JACKSON NOMINATION
Jackson pledges judicial independence and transparency on opening day of Senate hearings
on Mar 21, 2022 at 9:10 pm
Judge Ketanji Brown Jackson vowed Monday to approach cases “from a neutral posture” and to be transparent in her decision-making if confirmed to the Supreme Court, a milestone that would make her the first Black woman justice in American history.
“All of my professional experiences,” Jackson told the Senate Judiciary Committee, “including my work as a public defender and as a trial judge, have instilled in me the importance of having each litigant know that the judge in their case has heard them, whether or not their arguments prevail in court.”
She spent most of Monday hearing from senators, some of whom began making arguments of their own. It was the first of four planned days of hearings to consider Jackson’s nomination, and she listened in silence, often smiling broadly, as all 22 members of the committee delivered opening statements. (Starting Tuesday morning, each committee member will get to ask Jackson questions.)
Members of both parties acknowledged the historic nature of the occasion, but that was as far as bipartisanship stretched.
Democrats uniformly lauded Jackson’s credentials and said she would bring valuable new perspectives, including as the first public defender to serve on the court.
“Judge Jackson’s nomination breaks an artificially confining mold of our past and opens up a more promising, potential-filled future for us all as Americans,” Sen. Cory Booker, D-N.J., said.
Republicans took a few different approaches. Most expounded in general terms on judicial philosophy, praising originalism and bashing “living constitutionalism” but saying little about Jackson’s extensive record as a lawyer and judge. Some aired grievances about Democrats’ behavior during the contentious 2018 nomination hearings for then-Judge Brett Kavanaugh; this week’s hearings, these Republicans said, would proceed more respectfully.
Only a few Republicans laid the groundwork for attacks on Jackson and her record. Most aggressive were two conservatives — Sens. Marsha Blackburn, R-Tenn., and Josh Hawley, R-Mo. — who suggested that Jackson’s eight years as a district judge show that she is soft on crime. Blackburn questioned whether Jackson has a “hidden agenda” to allow “violent criminals, cop killers, and child predators” to go free. Hawley, echoing a line of attack he initiated last week on Twitter, listed seven cases involving child pornography in which Jackson sentenced defendants to prison terms below the range that the U.S. Sentencing Guidelines suggested.
Various fact-checkers have concluded that Hawley’s criticism is misleading and lacks important context.
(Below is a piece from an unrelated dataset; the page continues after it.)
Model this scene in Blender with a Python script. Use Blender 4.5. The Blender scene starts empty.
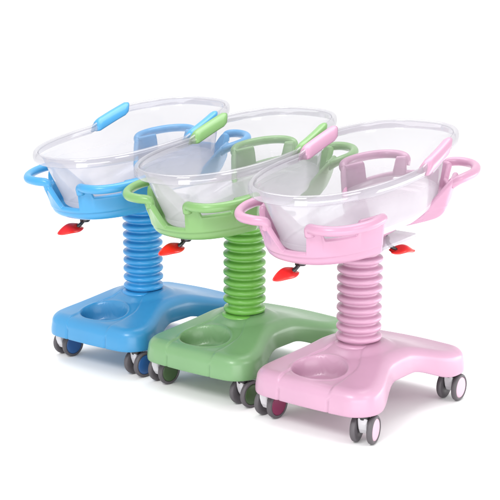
import bpy, math
import numpy as np
from mathutils import Vector, Matrix

R = math.radians
scene = bpy.context.scene
COL = scene.collection

# ------------------------------------------------------------------ helpers
def link(o, parent=None):
    COL.objects.link(o)
    if parent is not None:
        o.parent = parent
    return o

def mesh(name, verts, faces, mat, parent=None, smooth=True, recalc=False):
    me = bpy.data.meshes.new(name)
    me.from_pydata([tuple(map(float, v)) for v in verts], [], [tuple(int(i) for i in f) for f in faces])
    if recalc:
        import bmesh
        bm = bmesh.new(); bm.from_mesh(me)
        bmesh.ops.remove_doubles(bm, verts=bm.verts, dist=1e-6)
        bmesh.ops.recalc_face_normals(bm, faces=bm.faces)
        bm.to_mesh(me); bm.free()
    for m in (mat if isinstance(mat, (list, tuple)) else [mat]):
        me.materials.append(m)
    if smooth:
        me.polygons.foreach_set('use_smooth', [True] * len(me.polygons))
    me.update()
    return link(bpy.data.objects.new(name, me), parent)

class Geo:
    """collects shapes that become ONE mesh"""
    def __init__(self):
        self.v = []; self.f = []
    def add(self, v, f):
        b = len(self.v)
        self.v += [tuple(p) for p in v]
        self.f += [tuple(i + b for i in q) for q in f]
    def lathe(self, prof, n=40, M=None, closed=False):
        M = M or Matrix.Identity(4)
        v = []; f = []
        for r, z in prof:
            for k in range(n):
                a = 2 * math.pi * k / n
                v.append(M @ Vector((r * math.cos(a), r * math.sin(a), z)))
        m = len(prof)
        for i in range(m if closed else m - 1):
            j = (i + 1) % m
            for k in range(n):
                l = (k + 1) % n
                f.append((i * n + k, i * n + l, j * n + l, j * n + k))
        if not closed:
            f.append(tuple(reversed(range(n))))
            f.append(tuple(range((m - 1) * n, m * n)))
        self.add(v, f)
    def tube(self, pts, rad, n=14, squash=1.0):
        pts = [Vector(p) for p in pts]
        m = len(pts); v = []; f = []
        rads = rad if isinstance(rad, (list, tuple)) else [rad] * m
        up = Vector((0, 0, 1))
        for i, p in enumerate(pts):
            t = (pts[min(i + 1, m - 1)] - pts[max(i - 1, 0)]).normalized()
            s = t.cross(up)
            s = s.normalized() if s.length > 1e-4 else Vector((1, 0, 0))
            w = s.cross(t).normalized()
            for k in range(n):
                a = 2 * math.pi * k / n
                v.append(p + s * math.cos(a) * rads[i] + w * math.sin(a) * rads[i] * squash)
        for i in range(m - 1):
            for k in range(n):
                l = (k + 1) % n
                f.append((i * n + k, i * n + l, (i + 1) * n + l, (i + 1) * n + k))
        f.append(tuple(reversed(range(n)))); f.append(tuple(range((m - 1) * n, m * n)))
        self.add(v, f)
    def build(self, name, mat, parent=None, smooth=True):
        return mesh(name, self.v, self.f, mat, parent, smooth, recalc=True)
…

An expert on sentencing policy described Jackson’s sentencing record in child-pornography cases as “mainstream,” and a former federal prosecutor who opposes Jackson’s confirmation nonetheless wrote in the conservative National Review that Hawley’s argument “appears meritless to the point of demagoguery.”
When it came time for Jackson to give her own brief opening statement on Monday, she did not respond to the remarks of Blackburn, Hawley, or any other senator. As is customary in judicial nomination hearings, she avoided legal substance and offered only general pronouncements about how she sees her role as a judge. She thanked God and her parents, spoke of how lucky she is to have grown up in America, and paid tribute to Justice Stephen Breyer, for whom she once clerked and whom she hopes to succeed on the bench.
“I know that I could never fill his shoes,” Jackson said. “But if confirmed, I would hope to carry on his spirit.”